— BEGIN RECORDS SUPPLIED —
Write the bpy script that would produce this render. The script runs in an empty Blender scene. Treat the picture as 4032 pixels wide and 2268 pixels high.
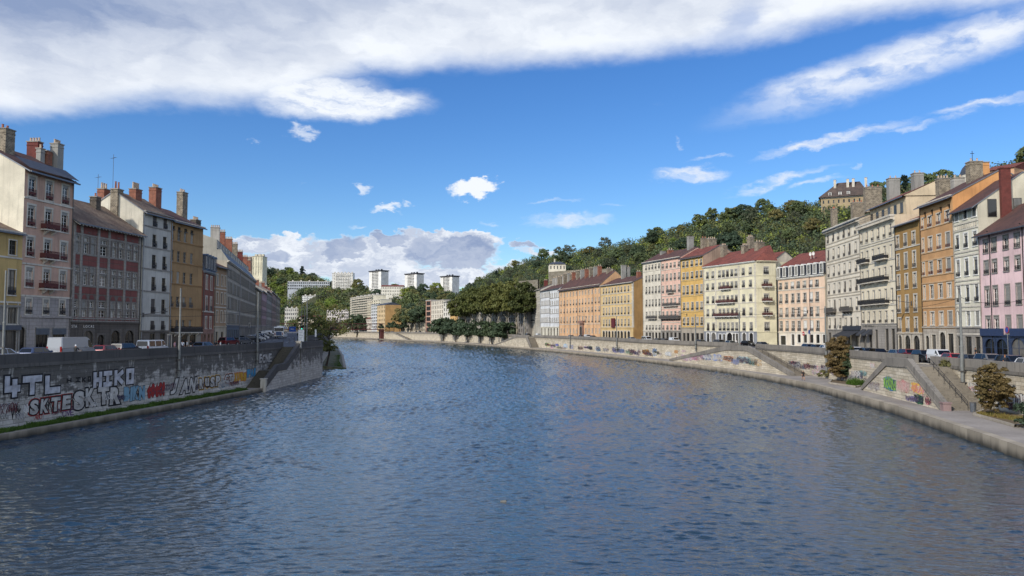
— END RECORDS SUPPLIED —
— BEGIN RECORDS SUPPLIED —
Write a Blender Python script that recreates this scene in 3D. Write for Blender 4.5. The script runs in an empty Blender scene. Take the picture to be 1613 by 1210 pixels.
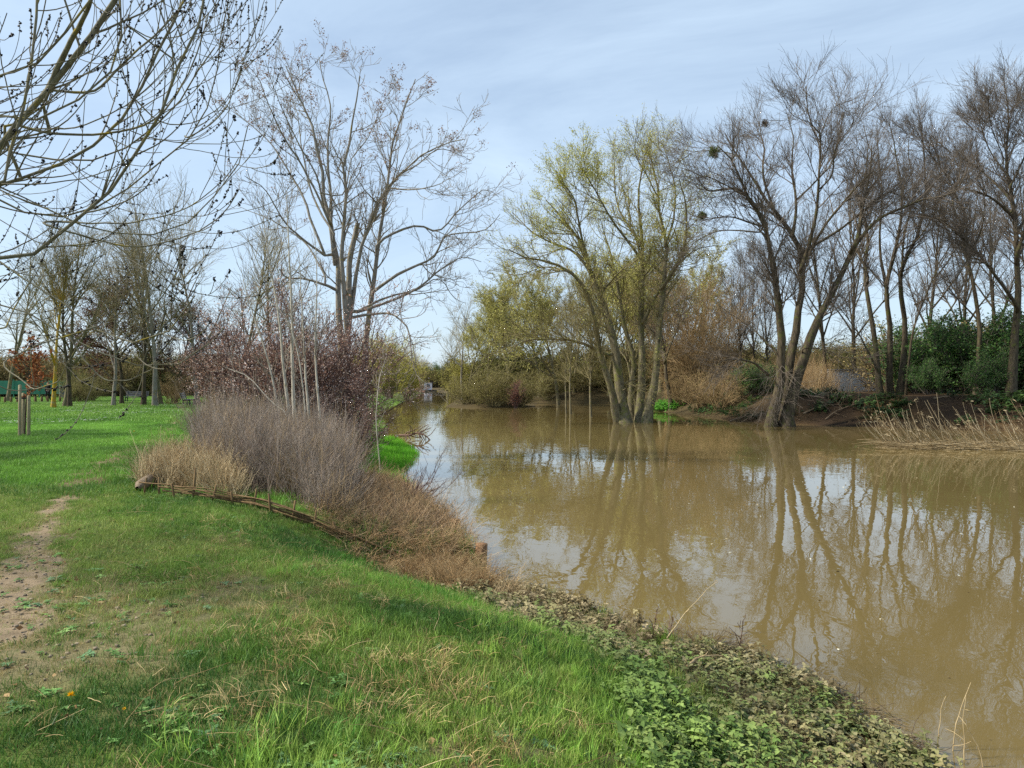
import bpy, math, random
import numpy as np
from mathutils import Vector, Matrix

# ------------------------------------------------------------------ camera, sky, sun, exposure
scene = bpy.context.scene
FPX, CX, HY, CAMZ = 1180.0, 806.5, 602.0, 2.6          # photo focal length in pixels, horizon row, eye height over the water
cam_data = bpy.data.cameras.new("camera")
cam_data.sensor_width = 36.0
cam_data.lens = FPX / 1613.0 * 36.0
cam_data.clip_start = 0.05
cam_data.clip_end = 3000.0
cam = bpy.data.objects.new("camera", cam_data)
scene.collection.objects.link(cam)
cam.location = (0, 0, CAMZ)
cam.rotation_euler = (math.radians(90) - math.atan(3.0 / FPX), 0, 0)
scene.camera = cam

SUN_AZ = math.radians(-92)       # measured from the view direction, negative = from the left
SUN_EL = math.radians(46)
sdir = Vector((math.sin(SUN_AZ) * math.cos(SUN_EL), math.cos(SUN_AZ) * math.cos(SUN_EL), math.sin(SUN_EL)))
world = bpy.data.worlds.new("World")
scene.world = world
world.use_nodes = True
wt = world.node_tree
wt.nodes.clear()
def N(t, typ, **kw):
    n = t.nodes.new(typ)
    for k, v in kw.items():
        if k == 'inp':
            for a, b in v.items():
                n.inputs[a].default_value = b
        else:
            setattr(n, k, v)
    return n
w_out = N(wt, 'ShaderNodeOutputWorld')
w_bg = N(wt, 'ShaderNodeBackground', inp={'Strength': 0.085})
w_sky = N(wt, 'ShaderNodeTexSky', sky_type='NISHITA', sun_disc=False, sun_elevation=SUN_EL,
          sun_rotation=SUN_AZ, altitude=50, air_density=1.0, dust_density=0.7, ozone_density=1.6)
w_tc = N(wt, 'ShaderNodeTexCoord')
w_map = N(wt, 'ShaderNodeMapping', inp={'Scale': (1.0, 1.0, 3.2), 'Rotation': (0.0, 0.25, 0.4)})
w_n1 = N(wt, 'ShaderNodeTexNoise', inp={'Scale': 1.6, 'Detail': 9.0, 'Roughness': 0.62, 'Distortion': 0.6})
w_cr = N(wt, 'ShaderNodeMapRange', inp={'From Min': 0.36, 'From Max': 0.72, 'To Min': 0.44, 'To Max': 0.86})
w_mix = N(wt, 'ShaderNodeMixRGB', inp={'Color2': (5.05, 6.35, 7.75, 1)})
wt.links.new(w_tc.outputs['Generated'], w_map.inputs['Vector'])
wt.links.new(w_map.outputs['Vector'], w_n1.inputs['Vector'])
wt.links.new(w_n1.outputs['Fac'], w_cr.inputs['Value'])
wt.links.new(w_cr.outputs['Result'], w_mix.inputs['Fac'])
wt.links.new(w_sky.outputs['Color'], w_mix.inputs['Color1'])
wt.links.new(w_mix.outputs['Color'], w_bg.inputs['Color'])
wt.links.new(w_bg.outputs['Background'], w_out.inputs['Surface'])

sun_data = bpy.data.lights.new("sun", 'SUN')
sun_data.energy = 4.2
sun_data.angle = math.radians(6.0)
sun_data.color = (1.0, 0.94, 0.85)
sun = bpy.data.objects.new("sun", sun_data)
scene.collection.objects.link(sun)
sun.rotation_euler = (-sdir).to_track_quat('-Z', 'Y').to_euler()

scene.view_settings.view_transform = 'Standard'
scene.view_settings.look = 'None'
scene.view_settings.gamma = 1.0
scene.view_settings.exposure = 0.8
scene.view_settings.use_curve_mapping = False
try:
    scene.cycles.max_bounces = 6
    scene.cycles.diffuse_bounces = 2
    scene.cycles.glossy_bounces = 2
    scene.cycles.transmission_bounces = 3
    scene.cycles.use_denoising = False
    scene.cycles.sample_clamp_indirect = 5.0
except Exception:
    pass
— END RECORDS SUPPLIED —
— BEGIN RECORDS SUPPLIED —
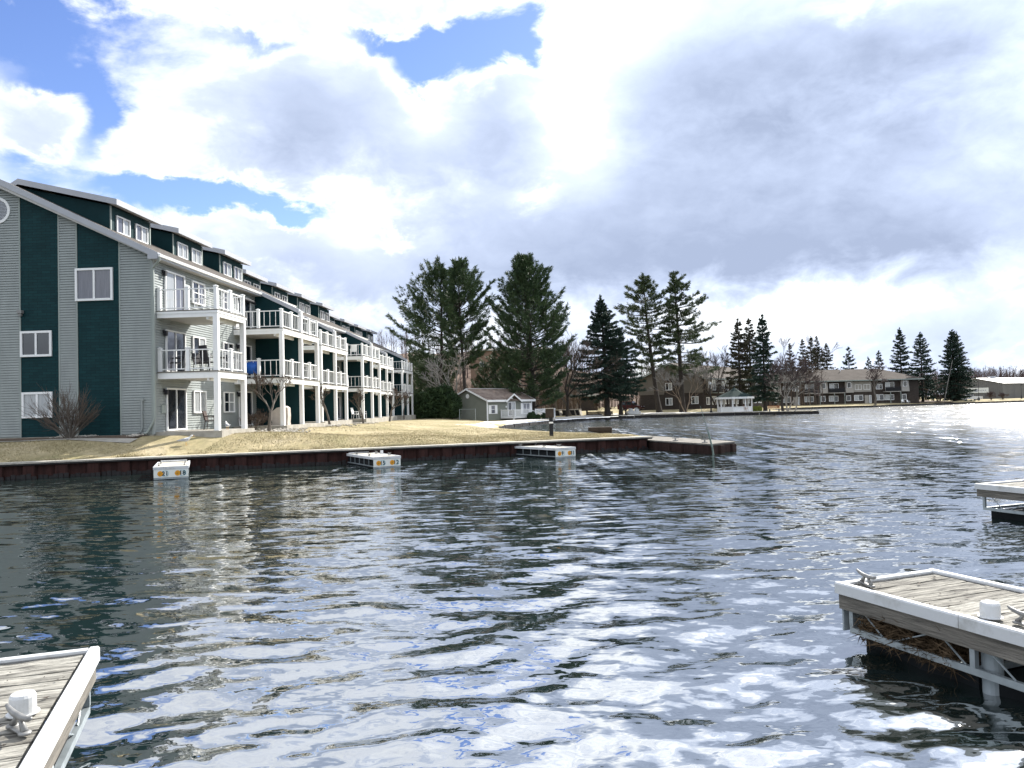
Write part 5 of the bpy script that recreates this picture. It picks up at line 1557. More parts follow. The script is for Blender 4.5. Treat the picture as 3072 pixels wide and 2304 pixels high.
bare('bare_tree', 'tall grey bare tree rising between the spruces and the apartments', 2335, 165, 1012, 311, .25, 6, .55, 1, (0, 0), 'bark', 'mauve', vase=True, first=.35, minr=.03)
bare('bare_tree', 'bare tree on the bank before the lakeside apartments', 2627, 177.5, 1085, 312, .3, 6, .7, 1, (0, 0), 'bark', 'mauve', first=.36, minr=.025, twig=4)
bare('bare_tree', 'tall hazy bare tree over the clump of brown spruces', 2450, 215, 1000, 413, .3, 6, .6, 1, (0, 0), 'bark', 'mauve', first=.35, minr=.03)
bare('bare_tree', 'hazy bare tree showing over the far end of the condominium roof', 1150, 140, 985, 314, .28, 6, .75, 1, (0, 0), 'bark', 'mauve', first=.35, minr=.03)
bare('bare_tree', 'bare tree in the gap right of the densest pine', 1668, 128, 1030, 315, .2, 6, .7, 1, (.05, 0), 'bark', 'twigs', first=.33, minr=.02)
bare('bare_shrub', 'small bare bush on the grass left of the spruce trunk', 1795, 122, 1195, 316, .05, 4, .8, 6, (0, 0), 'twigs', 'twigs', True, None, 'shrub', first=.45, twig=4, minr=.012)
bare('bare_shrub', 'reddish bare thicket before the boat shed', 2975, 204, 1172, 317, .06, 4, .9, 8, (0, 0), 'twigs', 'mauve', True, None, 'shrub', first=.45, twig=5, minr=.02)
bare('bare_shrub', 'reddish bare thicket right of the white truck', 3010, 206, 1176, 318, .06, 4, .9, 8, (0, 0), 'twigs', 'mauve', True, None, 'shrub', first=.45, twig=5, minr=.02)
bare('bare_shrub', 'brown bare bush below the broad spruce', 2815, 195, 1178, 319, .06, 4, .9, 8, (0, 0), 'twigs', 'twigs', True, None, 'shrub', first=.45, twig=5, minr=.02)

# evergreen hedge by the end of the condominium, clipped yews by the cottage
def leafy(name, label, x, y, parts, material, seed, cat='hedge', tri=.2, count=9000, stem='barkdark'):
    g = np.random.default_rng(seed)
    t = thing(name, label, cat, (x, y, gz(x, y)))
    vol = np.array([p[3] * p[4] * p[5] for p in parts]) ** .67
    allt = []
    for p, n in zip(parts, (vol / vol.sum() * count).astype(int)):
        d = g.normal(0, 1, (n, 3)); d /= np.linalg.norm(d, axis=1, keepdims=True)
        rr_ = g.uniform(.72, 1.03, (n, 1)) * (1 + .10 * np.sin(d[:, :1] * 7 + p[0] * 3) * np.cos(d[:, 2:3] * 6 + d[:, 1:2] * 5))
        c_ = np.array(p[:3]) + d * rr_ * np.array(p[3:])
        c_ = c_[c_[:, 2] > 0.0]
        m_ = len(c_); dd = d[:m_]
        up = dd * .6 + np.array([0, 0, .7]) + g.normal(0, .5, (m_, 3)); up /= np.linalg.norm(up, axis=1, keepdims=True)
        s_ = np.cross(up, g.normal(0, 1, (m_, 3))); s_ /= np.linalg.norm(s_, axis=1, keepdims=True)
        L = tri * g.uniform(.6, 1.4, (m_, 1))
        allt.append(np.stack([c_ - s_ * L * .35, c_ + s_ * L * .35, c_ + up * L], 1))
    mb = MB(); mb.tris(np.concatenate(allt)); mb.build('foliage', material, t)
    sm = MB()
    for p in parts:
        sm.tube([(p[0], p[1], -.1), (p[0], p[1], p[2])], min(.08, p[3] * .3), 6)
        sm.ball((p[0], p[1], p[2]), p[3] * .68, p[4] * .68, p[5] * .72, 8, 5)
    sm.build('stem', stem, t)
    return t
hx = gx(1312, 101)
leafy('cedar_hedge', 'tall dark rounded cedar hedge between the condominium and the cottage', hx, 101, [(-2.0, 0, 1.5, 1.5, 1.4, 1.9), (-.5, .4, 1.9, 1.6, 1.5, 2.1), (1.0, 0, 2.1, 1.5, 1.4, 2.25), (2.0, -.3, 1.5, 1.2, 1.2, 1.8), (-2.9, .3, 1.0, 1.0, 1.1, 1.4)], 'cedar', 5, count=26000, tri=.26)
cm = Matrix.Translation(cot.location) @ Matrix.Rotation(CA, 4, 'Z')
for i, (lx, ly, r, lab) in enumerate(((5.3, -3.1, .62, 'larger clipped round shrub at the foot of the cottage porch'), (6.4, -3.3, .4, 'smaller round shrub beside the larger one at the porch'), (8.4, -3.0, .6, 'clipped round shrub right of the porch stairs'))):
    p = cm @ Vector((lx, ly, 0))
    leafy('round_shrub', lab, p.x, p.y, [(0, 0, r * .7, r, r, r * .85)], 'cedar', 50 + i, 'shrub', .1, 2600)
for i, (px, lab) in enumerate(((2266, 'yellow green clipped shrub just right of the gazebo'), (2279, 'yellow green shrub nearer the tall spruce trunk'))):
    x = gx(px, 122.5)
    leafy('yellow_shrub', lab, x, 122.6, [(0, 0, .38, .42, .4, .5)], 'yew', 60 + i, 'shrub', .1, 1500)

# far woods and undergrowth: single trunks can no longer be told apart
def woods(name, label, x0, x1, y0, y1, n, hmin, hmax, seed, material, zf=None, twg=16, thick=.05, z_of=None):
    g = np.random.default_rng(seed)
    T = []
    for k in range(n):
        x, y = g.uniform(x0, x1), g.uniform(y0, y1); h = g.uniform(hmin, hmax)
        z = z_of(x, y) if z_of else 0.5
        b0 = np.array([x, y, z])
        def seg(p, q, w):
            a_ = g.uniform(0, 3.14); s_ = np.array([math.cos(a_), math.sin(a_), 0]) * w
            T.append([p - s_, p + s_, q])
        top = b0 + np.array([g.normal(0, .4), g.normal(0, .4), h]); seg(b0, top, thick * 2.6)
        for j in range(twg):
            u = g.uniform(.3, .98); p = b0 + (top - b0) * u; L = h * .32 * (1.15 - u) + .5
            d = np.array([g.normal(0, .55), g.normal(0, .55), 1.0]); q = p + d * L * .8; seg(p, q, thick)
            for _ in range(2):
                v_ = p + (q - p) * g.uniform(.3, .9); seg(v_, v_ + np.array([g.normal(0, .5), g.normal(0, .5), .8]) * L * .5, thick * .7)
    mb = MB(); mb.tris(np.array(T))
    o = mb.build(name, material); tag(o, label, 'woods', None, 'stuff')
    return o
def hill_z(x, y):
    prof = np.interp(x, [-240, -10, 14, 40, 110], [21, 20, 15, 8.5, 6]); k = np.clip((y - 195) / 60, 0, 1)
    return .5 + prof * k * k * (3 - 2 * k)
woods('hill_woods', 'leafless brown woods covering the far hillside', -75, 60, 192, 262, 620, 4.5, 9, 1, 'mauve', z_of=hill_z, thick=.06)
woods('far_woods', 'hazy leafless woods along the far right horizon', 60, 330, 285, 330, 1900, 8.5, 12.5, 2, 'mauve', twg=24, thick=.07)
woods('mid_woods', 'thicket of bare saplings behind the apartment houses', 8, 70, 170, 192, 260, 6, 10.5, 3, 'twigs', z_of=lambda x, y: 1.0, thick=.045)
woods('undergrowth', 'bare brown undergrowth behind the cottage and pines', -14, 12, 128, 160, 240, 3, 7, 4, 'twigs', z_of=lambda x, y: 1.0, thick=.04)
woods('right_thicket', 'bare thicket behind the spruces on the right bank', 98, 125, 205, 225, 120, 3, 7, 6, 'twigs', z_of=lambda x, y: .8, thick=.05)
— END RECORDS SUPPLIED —
*DO THIS*. Retype only what lies between the line bearing "Write part 5" and the line bearing "bare('bare_shrub', 'brown bare", keeping both of those lines.

*COMPLETED TASK*.
Write part 5 of the bpy script that recreates this picture. It picks up at line 1557. More parts follow. The script is for Blender 4.5. Treat the picture as 3072 pixels wide and 2304 pixels high.
bare('bare_tree', 'tall grey bare tree rising between the spruces and the apartments', 2335, 165, 1012, 311, .25, 6, .55, 1, (0, 0), 'bark', 'mauve', vase=True, first=.35, minr=.03)
bare('bare_tree', 'bare tree on the bank before the lakeside apartments', 2627, 177.5, 1085, 312, .3, 6, .7, 1, (0, 0), 'bark', 'mauve', first=.36, minr=.025, twig=4)
bare('bare_tree', 'tall hazy bare tree over the clump of brown spruces', 2450, 215, 1000, 413, .3, 6, .6, 1, (0, 0), 'bark', 'mauve', first=.35, minr=.03)
bare('bare_tree', 'hazy bare tree showing over the far end of the condominium roof', 1150, 140, 985, 314, .28, 6, .75, 1, (0, 0), 'bark', 'mauve', first=.35, minr=.03)
bare('bare_tree', 'bare tree in the gap right of the densest pine', 1668, 128, 1030, 315, .2, 6, .7, 1, (.05, 0), 'bark', 'twigs', first=.33, minr=.02)
bare('bare_shrub', 'small bare bush on the grass left of the spruce trunk', 1795, 122, 1195, 316, .05, 4, .8, 6, (0, 0), 'twigs', 'twigs', True, None, 'shrub', first=.45, twig=4, minr=.012)
bare('bare_shrub', 'reddish bare thicket before the boat shed', 2975, 204, 1172, 317, .06, 4, .9, 8, (0, 0), 'twigs', 'mauve', True, None, 'shrub', first=.45, twig=5, minr=.02)
bare('bare_shrub', 'reddish bare thicket right of the white truck', 3010, 206, 1176, 318, .06, 4, .9, 8, (0, 0), 'twigs', 'mauve', True, None, 'shrub', first=.45, twig=5, minr=.02)
bare('bare_shrub', 'brown bare bush below the broad spruce', 2815, 195, 1178, 319, .06, 4, .9, 8, (0, 0), 'twigs', 'twigs', True, None, 'shrub', first=.45, twig=5, minr=.02)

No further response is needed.